Texto triste, como esta noite de Inverno


Durante algum tempo acabei por dar luz verde à autocomiseração. Talvez porque achasse poder ter feito mais; ter dito mais; ter mudado um ou outro momento. Durante algum tempo carreguei às costas uma culpa demasiado pesada para ser só minha. Foram precisas muitas noites mal dormidas, muitos copos entornados, muitas refeições desperdiçadas, muitas músicas melancólicas ouvidas, muitas lágrimas choradas - à socapa. Durante muito tempo achei que o caminho devia ter sido feito por mim, ou melhor, que o desvio que levou à ruína foi tomado apenas por mim. Talvez este tenha sido um exercício de egoísmo. Uma tentativa de centrar em mim um sistema que não era, de todo, apenas meu. Mas o tempo acabou por passar – passa sempre – e com ele algumas coisas que permaneciam no escuro começaram a aparecer. Percebi, se for para chorar que seja por alguém que valha a pena ser chorado. A vida não é assim tanto tempo. E correndo o risco de cair noutras palavras: os vinhos das melhores castas revelam-se com o tempo, os outros acabam por azedar. Não vou cair aqui no erro de mistificar o outro lado, tornando-o numa figura monstruosa, cruel. Acredito que um dia tenhamos sido uma tempestade perfeita. No entanto, ao longo do caminho acabámos por nos perder. Não que a culpa tenha sido de um ou de outro, porque as estradas que construímos também acabam por ser distâncias que nos afastam: cabe a cada uma das partes encontrar a outra a meio do caminho – o que só se faz avançando em conjunto.
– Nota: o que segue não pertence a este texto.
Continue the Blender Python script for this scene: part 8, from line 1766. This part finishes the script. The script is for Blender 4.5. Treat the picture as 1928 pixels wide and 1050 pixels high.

Apesar de tudo, creio ser normal, algumas vezes, ainda procurar velhas imagens, na esperança de uma memória feliz, ou tentar encontrar alguma indicação de um novo rumo da tua parte. É triste, e acabo por cair no mesmo erro que me levou a começar este texto, mas creio ser normal, creio ser humano. Não lidamos bem com finais. É um dos nossos defeitos de fabrico. E eu considero-me um artigo defeituoso. Um artigo perfeitamente defeituoso.